## Task to carry out
Return, without pictures, the lines from the start of the data through the one that contains "l.new(nz.outputs['Fac'], mr2.inputs[0])".

3D scene scripts:

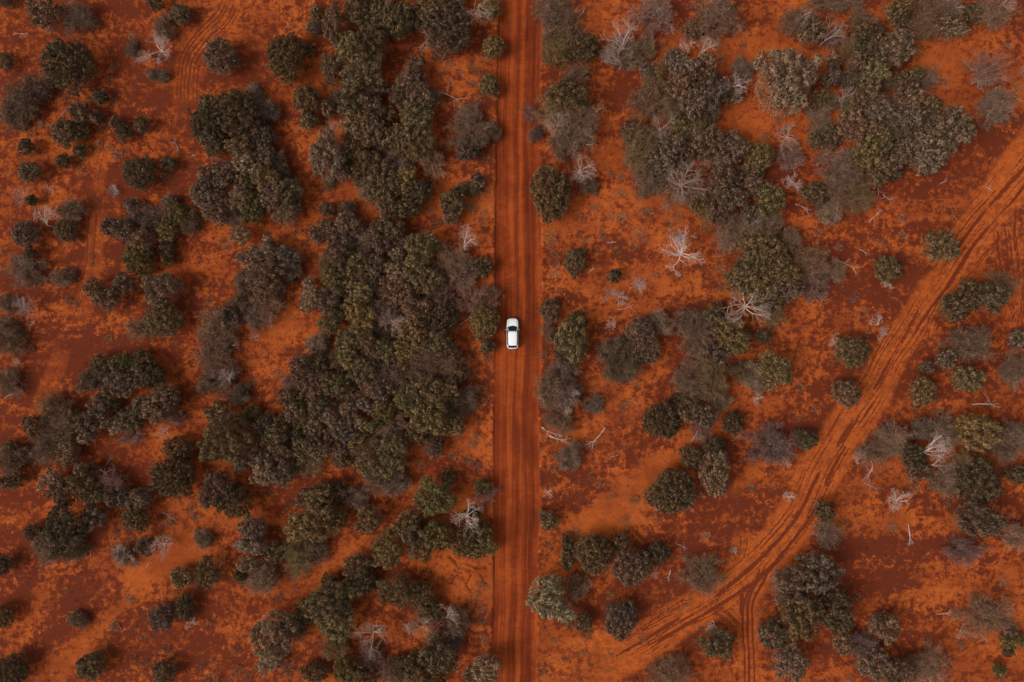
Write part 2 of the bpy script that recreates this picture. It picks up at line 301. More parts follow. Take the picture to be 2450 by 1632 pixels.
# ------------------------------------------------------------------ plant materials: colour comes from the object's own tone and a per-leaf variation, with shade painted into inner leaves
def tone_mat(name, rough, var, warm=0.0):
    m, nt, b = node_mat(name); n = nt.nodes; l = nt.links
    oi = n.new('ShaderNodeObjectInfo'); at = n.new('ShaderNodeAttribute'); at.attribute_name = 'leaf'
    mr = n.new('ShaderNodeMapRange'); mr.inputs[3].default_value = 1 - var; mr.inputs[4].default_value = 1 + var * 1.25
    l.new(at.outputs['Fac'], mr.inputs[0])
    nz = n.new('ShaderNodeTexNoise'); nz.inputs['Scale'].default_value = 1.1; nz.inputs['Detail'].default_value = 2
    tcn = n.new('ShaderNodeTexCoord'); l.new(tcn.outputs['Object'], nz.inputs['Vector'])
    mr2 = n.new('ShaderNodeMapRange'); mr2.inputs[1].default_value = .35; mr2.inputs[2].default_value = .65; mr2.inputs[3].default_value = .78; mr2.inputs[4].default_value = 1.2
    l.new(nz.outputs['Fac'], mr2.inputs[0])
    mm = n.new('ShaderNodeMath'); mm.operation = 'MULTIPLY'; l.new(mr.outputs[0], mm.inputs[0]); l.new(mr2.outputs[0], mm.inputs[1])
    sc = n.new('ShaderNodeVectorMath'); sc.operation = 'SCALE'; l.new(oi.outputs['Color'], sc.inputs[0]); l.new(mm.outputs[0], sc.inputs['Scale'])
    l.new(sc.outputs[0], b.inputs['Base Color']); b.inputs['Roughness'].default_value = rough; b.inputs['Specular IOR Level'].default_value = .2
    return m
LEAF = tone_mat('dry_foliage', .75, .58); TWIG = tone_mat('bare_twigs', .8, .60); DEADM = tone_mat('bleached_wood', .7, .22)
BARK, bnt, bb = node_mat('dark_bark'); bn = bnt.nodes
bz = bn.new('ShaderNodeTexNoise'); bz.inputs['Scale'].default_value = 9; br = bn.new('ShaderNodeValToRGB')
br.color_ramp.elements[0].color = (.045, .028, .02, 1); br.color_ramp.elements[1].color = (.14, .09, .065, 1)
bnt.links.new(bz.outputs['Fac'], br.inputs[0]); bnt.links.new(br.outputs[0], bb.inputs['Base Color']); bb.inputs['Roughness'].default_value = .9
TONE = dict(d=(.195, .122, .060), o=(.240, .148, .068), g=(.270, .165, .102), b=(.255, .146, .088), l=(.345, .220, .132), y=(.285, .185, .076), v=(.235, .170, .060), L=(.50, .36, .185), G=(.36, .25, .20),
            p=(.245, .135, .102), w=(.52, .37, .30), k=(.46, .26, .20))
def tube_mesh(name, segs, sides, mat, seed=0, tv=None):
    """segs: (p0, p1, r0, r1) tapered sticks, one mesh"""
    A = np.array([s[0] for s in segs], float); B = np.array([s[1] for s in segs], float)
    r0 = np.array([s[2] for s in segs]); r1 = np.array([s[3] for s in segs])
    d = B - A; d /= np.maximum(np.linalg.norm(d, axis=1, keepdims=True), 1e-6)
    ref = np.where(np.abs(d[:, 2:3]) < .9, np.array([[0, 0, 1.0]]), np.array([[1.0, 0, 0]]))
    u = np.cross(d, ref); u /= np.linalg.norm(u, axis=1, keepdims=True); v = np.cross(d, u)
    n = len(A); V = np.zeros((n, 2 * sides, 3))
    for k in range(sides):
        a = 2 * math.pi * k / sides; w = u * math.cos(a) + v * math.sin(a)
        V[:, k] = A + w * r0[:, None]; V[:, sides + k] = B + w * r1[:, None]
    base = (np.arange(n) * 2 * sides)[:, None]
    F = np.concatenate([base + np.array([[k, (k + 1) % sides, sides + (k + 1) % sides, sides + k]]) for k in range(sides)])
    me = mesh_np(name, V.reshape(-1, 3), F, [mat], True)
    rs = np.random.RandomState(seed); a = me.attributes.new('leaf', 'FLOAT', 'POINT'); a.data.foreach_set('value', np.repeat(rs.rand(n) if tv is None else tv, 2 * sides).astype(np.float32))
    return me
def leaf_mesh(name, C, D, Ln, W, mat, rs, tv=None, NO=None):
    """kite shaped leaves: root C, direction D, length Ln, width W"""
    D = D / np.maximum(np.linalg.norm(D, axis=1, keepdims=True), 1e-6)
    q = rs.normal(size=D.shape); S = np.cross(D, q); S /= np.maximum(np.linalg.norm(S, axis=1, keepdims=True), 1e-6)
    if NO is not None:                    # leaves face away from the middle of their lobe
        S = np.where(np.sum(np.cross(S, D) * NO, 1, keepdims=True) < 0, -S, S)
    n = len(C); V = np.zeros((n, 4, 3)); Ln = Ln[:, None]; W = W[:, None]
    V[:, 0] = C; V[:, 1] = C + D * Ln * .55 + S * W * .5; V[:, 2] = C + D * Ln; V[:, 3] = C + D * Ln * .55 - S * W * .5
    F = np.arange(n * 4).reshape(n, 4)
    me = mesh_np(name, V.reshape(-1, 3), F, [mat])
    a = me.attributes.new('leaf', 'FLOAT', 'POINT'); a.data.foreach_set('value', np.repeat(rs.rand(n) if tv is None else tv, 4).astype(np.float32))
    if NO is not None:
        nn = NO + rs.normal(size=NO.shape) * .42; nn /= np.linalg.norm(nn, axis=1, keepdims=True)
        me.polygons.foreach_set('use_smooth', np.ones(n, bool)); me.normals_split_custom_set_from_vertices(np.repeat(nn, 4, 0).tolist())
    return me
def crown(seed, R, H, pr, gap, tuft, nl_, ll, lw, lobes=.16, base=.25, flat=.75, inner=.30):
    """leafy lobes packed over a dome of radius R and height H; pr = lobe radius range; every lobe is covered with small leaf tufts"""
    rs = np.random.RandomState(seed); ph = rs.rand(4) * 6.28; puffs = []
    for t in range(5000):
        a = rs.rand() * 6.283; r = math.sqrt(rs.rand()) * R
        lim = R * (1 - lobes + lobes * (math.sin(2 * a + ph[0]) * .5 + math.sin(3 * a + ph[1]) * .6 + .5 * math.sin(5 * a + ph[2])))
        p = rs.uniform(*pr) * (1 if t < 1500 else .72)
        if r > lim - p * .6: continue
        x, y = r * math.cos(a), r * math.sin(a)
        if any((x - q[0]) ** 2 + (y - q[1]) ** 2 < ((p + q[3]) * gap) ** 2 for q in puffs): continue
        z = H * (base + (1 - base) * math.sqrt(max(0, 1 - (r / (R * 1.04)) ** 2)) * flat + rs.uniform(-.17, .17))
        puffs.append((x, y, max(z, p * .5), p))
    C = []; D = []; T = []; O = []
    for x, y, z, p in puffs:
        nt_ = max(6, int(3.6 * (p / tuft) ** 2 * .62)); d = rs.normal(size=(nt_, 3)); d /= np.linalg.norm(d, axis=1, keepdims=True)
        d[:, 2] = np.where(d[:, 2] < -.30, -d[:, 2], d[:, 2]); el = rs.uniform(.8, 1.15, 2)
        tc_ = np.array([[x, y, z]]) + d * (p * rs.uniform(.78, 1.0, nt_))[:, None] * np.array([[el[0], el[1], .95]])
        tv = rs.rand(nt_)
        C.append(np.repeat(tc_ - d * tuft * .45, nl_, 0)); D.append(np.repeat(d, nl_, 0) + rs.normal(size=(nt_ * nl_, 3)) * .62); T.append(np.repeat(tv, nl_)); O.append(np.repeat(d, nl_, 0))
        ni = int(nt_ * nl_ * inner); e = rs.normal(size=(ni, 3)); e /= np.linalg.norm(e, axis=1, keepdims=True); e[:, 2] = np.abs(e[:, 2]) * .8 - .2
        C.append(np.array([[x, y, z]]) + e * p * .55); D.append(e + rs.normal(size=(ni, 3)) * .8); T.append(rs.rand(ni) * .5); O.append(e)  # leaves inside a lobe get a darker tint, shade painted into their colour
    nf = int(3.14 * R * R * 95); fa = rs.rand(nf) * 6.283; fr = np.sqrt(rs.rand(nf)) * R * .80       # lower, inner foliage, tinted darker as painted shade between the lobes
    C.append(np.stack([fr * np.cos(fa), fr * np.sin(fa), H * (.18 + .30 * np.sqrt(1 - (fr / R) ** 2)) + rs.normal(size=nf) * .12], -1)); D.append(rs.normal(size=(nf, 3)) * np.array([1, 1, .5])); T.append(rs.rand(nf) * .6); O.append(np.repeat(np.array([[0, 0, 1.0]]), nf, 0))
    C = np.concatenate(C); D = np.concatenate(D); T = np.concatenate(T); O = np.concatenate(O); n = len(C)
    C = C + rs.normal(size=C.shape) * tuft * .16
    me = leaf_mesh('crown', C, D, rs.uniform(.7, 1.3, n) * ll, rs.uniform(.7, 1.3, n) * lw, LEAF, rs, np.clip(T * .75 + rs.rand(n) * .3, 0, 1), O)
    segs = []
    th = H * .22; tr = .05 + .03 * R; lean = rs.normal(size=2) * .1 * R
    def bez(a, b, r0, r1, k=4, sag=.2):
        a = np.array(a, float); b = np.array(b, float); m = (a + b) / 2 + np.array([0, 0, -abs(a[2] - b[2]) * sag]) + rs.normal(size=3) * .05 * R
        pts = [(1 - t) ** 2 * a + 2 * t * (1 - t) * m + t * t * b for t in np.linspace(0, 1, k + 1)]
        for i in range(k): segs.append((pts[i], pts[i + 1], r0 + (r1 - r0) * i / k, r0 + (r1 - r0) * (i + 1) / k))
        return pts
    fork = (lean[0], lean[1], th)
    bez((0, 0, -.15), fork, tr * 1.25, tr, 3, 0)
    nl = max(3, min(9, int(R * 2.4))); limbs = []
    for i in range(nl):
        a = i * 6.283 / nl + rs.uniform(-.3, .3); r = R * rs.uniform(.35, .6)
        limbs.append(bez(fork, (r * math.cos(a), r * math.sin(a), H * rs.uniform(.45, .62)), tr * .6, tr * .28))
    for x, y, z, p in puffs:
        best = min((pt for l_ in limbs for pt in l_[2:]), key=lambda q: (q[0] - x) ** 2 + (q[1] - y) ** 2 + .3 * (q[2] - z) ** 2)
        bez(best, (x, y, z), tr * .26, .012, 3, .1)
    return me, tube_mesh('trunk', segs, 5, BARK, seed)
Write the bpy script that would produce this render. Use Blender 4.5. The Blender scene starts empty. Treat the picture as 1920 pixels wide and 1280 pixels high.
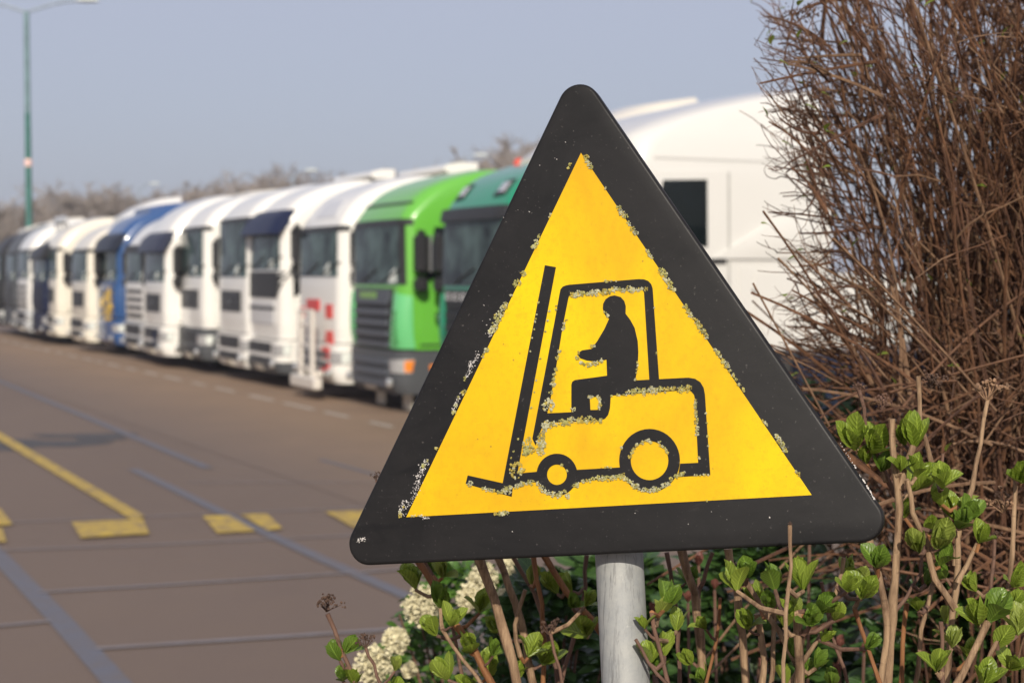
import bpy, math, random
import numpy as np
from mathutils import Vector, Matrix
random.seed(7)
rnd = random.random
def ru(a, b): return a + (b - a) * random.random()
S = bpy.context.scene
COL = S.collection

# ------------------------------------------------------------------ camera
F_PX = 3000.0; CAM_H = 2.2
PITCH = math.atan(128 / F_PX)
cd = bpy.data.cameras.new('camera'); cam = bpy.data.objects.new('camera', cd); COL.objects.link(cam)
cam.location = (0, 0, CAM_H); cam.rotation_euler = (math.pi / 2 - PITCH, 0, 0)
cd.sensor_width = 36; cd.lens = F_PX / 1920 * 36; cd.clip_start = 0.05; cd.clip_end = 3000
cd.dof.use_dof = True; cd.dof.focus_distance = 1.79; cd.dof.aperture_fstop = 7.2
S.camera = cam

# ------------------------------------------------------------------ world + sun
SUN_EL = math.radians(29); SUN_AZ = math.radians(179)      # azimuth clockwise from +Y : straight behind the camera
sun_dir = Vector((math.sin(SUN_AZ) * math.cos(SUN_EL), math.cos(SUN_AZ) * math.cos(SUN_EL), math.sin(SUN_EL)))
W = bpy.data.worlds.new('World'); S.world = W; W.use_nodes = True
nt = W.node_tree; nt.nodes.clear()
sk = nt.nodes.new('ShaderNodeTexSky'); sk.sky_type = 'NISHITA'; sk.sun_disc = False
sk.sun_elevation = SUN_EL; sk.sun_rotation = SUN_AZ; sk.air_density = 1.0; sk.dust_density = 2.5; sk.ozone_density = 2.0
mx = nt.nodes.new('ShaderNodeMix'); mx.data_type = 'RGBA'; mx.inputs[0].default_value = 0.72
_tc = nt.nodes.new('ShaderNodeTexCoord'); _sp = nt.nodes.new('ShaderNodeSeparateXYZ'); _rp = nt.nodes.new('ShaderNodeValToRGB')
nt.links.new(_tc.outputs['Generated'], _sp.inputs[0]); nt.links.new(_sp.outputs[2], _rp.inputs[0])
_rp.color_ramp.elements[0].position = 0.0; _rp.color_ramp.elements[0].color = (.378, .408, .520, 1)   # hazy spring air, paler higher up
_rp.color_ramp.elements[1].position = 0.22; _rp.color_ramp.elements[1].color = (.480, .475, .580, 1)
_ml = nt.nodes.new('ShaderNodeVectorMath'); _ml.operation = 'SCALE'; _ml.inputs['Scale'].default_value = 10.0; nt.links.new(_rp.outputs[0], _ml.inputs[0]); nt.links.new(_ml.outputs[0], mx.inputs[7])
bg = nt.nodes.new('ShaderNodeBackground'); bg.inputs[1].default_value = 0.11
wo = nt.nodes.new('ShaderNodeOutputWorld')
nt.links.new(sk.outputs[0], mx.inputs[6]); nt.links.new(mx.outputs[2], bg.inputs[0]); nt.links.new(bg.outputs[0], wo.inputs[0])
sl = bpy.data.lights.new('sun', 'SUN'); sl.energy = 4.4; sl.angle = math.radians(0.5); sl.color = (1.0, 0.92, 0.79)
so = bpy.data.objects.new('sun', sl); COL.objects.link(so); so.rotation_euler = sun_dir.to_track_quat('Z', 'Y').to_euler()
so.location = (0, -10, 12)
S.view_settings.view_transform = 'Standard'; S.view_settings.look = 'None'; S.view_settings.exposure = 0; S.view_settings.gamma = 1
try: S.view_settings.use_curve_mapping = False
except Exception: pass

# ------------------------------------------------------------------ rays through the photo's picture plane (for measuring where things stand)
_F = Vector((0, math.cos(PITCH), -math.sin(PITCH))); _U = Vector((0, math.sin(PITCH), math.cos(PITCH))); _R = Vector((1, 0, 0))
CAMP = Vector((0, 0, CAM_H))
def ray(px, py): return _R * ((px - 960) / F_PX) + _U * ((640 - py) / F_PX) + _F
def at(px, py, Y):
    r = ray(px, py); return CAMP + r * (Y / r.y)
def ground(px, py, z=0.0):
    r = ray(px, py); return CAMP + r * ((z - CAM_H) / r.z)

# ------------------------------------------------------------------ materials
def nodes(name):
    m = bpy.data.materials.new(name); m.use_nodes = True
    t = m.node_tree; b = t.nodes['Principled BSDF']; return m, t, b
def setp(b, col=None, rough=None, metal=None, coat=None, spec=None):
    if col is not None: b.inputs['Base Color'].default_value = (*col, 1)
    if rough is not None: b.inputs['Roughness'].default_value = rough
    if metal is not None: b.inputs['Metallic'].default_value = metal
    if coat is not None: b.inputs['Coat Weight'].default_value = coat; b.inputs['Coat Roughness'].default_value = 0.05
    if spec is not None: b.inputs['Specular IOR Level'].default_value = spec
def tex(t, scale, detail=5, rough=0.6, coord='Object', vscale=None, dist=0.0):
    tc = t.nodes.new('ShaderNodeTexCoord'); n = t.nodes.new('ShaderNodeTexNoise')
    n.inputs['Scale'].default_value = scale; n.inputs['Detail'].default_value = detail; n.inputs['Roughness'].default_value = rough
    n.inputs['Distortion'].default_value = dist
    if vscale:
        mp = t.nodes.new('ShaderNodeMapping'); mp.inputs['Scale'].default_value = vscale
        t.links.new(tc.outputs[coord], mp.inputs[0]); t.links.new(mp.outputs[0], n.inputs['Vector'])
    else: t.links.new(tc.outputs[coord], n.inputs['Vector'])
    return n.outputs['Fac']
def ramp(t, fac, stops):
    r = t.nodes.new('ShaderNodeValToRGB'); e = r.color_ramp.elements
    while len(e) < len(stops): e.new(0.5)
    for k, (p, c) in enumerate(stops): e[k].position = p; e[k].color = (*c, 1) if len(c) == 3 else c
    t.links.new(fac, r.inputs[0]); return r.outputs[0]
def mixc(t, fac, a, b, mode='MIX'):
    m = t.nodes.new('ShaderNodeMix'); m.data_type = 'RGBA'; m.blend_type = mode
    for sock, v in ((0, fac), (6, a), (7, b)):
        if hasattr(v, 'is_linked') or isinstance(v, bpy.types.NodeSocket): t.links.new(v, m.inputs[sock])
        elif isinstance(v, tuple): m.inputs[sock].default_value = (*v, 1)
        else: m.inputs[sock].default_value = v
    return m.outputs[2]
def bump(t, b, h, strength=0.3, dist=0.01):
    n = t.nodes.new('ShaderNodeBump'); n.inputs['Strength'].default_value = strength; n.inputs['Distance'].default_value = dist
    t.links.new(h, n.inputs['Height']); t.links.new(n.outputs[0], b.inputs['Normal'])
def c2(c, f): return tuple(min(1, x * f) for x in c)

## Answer
Write part 2 of the bpy script that recreates this picture. It picks up at line 301. More parts follow. Take the picture to be 2450 by 1632 pixels.
# ------------------------------------------------------------------ plant materials: colour comes from the object's own tone and a per-leaf variation, with shade painted into inner leaves
def tone_mat(name, rough, var, warm=0.0):
    m, nt, b = node_mat(name); n = nt.nodes; l = nt.links
    oi = n.new('ShaderNodeObjectInfo'); at = n.new('ShaderNodeAttribute'); at.attribute_name = 'leaf'
    mr = n.new('ShaderNodeMapRange'); mr.inputs[3].default_value = 1 - var; mr.inputs[4].default_value = 1 + var * 1.25
    l.new(at.outputs['Fac'], mr.inputs[0])
    nz = n.new('ShaderNodeTexNoise'); nz.inputs['Scale'].default_value = 1.1; nz.inputs['Detail'].default_value = 2
    tcn = n.new('ShaderNodeTexCoord'); l.new(tcn.outputs['Object'], nz.inputs['Vector'])
    mr2 = n.new('ShaderNodeMapRange'); mr2.inputs[1].default_value = .35; mr2.inputs[2].default_value = .65; mr2.inputs[3].default_value = .78; mr2.inputs[4].default_value = 1.2
    l.new(nz.outputs['Fac'], mr2.inputs[0])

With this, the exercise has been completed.